▶ **Instruction**
Review the material line by line. Identify and copy every line that contains the string "this".

(Dataset excerpt)

— start —

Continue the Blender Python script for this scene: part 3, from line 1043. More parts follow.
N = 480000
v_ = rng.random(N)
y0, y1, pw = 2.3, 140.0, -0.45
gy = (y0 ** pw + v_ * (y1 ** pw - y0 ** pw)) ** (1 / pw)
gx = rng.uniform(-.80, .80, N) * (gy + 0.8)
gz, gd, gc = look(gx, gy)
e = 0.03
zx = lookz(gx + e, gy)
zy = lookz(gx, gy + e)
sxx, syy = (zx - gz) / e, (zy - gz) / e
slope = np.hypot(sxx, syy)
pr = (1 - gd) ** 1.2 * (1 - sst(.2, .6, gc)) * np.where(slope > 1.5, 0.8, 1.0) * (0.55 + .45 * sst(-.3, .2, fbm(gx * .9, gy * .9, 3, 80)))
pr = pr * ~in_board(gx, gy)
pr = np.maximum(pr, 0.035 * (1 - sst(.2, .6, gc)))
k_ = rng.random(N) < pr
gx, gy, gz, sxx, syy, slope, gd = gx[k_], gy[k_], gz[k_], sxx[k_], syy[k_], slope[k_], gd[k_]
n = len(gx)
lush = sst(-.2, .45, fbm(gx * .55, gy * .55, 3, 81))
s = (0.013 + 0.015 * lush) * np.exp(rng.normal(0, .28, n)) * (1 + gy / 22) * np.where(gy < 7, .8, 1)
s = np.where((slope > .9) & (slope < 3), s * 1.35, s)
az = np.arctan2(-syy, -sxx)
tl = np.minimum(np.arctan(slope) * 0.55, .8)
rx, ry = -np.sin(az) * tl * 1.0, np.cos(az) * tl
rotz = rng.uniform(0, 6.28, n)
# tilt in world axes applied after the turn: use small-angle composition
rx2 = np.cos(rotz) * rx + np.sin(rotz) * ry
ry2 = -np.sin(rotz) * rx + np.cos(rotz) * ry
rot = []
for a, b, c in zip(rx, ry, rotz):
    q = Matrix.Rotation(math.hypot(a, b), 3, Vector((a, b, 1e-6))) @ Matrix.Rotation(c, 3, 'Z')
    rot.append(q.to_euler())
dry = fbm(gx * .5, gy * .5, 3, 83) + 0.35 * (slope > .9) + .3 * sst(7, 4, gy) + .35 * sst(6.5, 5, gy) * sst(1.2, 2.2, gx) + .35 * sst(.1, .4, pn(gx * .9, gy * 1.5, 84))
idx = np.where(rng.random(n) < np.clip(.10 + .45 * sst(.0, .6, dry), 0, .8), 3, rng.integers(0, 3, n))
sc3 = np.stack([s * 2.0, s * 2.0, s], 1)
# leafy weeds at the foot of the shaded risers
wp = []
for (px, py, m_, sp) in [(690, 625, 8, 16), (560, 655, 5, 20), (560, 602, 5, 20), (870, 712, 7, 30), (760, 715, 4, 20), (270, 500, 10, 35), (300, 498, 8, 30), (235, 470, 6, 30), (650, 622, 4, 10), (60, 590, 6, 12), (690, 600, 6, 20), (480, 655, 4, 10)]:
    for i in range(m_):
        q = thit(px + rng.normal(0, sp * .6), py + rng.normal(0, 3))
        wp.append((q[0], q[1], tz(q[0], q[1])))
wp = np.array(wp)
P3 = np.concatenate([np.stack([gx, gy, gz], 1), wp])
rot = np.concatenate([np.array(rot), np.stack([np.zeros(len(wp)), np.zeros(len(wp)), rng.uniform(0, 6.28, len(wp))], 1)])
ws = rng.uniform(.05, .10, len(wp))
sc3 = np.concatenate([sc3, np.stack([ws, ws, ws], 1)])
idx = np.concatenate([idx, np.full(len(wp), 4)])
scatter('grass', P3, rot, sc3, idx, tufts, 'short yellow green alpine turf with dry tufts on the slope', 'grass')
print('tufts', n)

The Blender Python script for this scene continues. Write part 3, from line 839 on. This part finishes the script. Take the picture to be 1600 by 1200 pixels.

— end —

▶ **Correct result**
Continue the Blender Python script for this scene: part 3, from line 1043. More parts follow.
The Blender Python script for this scene continues. Write part 3, from line 839 on. This part finishes the script. Take the picture to be 1600 by 1200 pixels.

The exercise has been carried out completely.